● Direction
Which lines below fall between the one containing "Write part 4" and the one containing "band('strap_end', [(x, .06, .22"? Repeat them exactly, counting both of those lines, and add nothing else.

● Provided data
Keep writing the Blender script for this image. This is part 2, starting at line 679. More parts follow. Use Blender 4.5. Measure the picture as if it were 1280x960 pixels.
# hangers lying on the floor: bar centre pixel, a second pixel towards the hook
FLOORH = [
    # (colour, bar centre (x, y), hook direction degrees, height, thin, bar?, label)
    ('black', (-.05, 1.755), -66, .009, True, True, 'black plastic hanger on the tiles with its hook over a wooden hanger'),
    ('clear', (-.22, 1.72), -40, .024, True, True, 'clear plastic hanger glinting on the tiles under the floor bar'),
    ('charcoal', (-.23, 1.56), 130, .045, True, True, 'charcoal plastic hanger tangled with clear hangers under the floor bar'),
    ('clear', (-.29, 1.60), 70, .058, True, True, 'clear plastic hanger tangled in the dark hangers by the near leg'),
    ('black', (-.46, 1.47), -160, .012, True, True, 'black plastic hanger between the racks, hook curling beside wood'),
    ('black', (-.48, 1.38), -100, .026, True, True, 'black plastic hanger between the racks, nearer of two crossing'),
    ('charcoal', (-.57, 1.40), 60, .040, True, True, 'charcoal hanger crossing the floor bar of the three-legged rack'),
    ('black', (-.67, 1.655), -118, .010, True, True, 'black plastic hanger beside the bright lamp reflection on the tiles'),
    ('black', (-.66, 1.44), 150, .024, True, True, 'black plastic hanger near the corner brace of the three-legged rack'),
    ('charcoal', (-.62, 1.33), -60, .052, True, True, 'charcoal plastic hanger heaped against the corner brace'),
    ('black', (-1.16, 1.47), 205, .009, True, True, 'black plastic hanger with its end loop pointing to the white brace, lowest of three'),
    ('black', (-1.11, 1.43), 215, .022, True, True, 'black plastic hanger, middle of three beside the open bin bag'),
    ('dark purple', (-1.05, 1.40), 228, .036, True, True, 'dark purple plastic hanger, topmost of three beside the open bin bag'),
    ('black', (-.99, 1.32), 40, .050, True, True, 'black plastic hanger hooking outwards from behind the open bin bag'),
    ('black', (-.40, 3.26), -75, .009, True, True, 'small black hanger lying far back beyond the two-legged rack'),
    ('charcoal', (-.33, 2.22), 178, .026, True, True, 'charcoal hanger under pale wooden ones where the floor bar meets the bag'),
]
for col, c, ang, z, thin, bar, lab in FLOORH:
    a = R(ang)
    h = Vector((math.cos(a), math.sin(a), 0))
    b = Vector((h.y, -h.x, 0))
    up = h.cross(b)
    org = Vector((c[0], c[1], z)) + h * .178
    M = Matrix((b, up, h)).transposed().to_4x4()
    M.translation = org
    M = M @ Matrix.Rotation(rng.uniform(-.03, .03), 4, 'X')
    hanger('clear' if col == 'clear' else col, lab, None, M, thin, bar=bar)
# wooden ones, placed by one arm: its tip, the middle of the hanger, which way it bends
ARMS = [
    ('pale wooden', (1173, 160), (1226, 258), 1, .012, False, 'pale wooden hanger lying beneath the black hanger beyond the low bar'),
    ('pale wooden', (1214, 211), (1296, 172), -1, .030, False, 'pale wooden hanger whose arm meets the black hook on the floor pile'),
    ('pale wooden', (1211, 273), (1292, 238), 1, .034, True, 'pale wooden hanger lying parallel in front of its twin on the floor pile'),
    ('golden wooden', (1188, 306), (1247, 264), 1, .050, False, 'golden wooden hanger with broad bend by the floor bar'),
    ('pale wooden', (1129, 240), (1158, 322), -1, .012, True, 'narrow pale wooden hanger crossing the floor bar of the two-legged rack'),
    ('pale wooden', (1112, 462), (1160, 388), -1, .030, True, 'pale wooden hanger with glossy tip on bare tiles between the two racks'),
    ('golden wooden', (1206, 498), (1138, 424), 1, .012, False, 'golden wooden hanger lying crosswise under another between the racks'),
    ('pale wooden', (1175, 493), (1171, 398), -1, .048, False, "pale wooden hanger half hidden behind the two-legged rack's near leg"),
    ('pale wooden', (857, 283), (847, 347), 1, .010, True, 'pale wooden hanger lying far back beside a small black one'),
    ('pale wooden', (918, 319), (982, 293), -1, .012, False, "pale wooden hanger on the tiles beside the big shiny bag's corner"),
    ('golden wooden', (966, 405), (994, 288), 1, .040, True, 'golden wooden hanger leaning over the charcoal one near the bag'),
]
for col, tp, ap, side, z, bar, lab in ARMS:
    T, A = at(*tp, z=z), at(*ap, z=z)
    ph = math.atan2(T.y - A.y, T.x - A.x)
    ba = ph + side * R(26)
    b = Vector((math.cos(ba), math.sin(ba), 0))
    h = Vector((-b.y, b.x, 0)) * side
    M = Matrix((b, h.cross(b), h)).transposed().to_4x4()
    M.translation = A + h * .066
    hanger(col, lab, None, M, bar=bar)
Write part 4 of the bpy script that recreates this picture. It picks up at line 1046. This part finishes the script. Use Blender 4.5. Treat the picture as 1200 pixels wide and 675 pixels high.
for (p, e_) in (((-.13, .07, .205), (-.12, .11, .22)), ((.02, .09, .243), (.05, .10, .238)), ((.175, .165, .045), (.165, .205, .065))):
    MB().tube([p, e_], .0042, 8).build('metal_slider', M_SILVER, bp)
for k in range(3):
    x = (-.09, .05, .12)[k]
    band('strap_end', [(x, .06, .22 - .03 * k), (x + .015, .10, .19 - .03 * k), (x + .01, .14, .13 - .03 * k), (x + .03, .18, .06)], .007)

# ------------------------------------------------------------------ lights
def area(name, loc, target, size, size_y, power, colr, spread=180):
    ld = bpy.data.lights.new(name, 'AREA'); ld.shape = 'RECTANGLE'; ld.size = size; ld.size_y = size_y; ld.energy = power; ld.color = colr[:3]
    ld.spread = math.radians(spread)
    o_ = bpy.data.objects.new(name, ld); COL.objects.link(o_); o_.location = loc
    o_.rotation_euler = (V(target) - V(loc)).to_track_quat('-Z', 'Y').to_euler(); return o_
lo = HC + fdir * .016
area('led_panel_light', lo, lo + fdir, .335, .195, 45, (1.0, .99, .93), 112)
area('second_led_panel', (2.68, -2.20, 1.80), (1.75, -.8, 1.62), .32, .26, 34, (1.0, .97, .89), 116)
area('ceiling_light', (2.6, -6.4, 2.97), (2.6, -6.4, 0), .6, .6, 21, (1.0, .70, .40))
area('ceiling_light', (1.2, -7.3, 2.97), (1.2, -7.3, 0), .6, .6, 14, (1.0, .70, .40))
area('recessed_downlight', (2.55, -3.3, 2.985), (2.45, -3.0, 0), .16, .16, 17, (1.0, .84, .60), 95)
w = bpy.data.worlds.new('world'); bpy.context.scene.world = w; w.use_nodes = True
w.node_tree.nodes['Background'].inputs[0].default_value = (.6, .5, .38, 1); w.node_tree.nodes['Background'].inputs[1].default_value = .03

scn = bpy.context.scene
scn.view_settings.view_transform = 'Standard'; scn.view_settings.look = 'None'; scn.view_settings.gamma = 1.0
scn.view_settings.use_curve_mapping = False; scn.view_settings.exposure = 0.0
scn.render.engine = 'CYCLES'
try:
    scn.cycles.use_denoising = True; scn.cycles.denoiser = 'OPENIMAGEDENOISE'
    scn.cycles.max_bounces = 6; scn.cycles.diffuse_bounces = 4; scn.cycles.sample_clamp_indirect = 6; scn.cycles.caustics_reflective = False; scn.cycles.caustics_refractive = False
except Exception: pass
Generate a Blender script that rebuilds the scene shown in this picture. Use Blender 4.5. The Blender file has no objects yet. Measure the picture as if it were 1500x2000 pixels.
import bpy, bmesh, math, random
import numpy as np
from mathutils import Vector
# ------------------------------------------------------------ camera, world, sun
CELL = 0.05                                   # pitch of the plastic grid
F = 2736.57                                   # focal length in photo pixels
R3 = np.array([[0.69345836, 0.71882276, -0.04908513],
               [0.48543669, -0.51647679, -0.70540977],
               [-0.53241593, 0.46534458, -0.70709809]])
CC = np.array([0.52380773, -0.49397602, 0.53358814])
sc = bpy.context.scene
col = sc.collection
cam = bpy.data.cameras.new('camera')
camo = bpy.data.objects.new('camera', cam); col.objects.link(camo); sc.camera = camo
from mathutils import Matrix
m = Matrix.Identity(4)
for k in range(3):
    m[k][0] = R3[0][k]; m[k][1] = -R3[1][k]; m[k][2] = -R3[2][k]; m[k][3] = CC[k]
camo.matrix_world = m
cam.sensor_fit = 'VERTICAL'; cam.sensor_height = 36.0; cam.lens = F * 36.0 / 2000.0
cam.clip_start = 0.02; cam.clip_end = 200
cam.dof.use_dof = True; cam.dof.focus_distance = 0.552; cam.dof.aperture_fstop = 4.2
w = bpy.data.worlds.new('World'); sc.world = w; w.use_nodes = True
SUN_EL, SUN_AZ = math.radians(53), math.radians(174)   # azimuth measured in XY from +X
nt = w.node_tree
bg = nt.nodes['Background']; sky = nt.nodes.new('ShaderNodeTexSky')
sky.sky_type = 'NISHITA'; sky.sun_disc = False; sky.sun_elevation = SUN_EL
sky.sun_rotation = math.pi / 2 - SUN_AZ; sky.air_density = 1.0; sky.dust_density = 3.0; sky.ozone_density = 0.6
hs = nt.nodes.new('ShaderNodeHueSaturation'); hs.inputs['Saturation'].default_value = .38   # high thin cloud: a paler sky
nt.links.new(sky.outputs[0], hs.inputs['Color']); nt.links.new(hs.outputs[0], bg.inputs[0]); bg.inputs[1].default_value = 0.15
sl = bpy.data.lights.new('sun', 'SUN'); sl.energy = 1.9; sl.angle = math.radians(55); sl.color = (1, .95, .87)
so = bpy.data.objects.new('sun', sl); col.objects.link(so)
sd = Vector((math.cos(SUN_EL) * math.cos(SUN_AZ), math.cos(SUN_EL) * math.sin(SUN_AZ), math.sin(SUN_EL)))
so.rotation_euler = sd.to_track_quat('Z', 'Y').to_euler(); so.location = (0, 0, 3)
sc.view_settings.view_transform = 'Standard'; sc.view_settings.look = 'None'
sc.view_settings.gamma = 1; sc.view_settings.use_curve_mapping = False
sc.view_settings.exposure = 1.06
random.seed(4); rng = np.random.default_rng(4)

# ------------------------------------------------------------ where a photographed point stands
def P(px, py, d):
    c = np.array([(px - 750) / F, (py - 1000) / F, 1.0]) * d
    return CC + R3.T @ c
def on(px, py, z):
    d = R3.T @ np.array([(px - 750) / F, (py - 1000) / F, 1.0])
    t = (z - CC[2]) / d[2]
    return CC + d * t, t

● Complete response
Write part 4 of the bpy script that recreates this picture. It picks up at line 1046. This part finishes the script. Use Blender 4.5. Treat the picture as 1200 pixels wide and 675 pixels high.
for (p, e_) in (((-.13, .07, .205), (-.12, .11, .22)), ((.02, .09, .243), (.05, .10, .238)), ((.175, .165, .045), (.165, .205, .065))):
    MB().tube([p, e_], .0042, 8).build('metal_slider', M_SILVER, bp)
for k in range(3):
    x = (-.09, .05, .12)[k]
    band('strap_end', [(x, .06, .22 - .03 * k), (x + .015, .10, .19 - .03 * k), (x + .01, .14, .13 - .03 * k), (x + .03, .18, .06)], .007)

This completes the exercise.